MSマネーにデータが取り込まれたが、費目は学習済みなのですでに割り当てられている

_なお、マイクロソフトマネーは、口座間の資金のやりとり=振替取引を直接インポートできず、支出・収入取引として取り込まれたデータを、これまた逐一振替取引に収入するという厄介な仕事が残ります。その手順は2020/09/09「マイクロソフトマネーに取り込んだ振替取引を修正する方法」に触れておりますので参照して下さい。

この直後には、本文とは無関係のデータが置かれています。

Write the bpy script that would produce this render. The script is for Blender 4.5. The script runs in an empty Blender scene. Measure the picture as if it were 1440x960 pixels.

_では、これだけの苦行にあえて耐えてでも、なぜ2009年以来進歩が止まっているPCソフトを未だに使い続けるのか…? その理由は2020/07/26「2020年でもまだマイクロソフトマネーを使い続ける理由」にて述べておりますように、スマホアプリやオンライン家計簿では到底不可能な、精緻なグラフ描画を含んだレポート機能が活用できるからです。これだけ強力なソフトが現時点ではフリーソフト扱いで活用できる、というのも大きな魅力ですね。

(2)マイクロソフトマネーからのエクスポート

_前述のように、マイクロソフトマネーへのデータのインポートはユーザーにとっての障壁が厚く高いものとなっていますが、エクスポートは評点3と最も高性能になっています。その理由は2020/07/31「マイクロソフトマネーの取引データを他の家計簿アプリ向けに変換する」で述べたように、前述のレポート機能で期間・資産・費目等の要素で絞り込んだ結果をCSVファイルで出力できるためです。手順は多いですが、できることも多いがゆえの評価です。

「取引の一覧」画面のダイアログ設定は非常に重要

2.マスターマネー

_いよいよ筆者一推しのPC家計簿ソフト「マスターマネー6」を取り上げます。先に申し上げておきますと、筆者はCSVファイルによるインポートは評点=14、エクスポートは評点=3といずれも最強と評して憚りません。

(1)マスターマネーへのインポート

_マスターマネーへのインポート方法はCSVファイルとOFXファイルの2種類があり、CSVファイルについては2020/06/27「マスターマネーに、他の家計簿ソフトから変換したデータをインポートする」で手順をご紹介しています。取り込む際に、CSVファイルのデータ列をマスターマネーのデータ列にどのように対応させるのかを指定できるほか、マスターマネーに未登録のアカウント、カテゴリーが含まれるデータも、既存のアカウント、カテゴリーに振り分けなければ取り込めない仕様となっており、柔軟性・安全性が共に高いのが特長です。さらに、振替取引(マネーフォワード用語で"資金移動")を取り込み時に認識できるため、インポート作業の手間が大きく軽減されます。

マスターマネー側でカテゴリーを指定する

_マスターマネーはOFXファイルの取り込み機能もありますが評点は25であり、他のOFX取り込み対応の家計簿ソフトよりは優秀ですが…OFXでなければ取り込めない場合以外はCSVファイルを選択すべきでしょう。

(2)マスターマネーからのエクスポート

_マスターマネーはエクスポートの面でも極めて優秀です。マスターマネーは強力な絞り込み機能↓があり、その結果をそのまんまCSVファイルとして出力できるためです。機能のレベルと操作性が絶妙にバランスしており、他のPC家計簿ソフトを凌駕しています。筆者がマスターマネーを友と呼ぶ所以です。

マスターマネーの検索機能の操作

_ただし、マスターマネーのグラフ機能は残念の極地でありまして…この点を補完するにはマイクロソフトマネーと併用せざるを得ないと思います。全ての面において優秀な家計簿ソフトには未だ巡り会えずにいるのが現状です。強いて言えば「がまぐち君」なのですが、多機能すぎて、あの独特の操作系を友と呼ぶには難があります…。


_なお、高解像度ディスプレイでマイクロソフトマネーおよびマスターマネーを活用する方法については、2020/07/25「マイクロソフトマネー、マスターマネー等のPC家計簿ソフトを高解像度ディスプレイで活用する」を参照して下さい。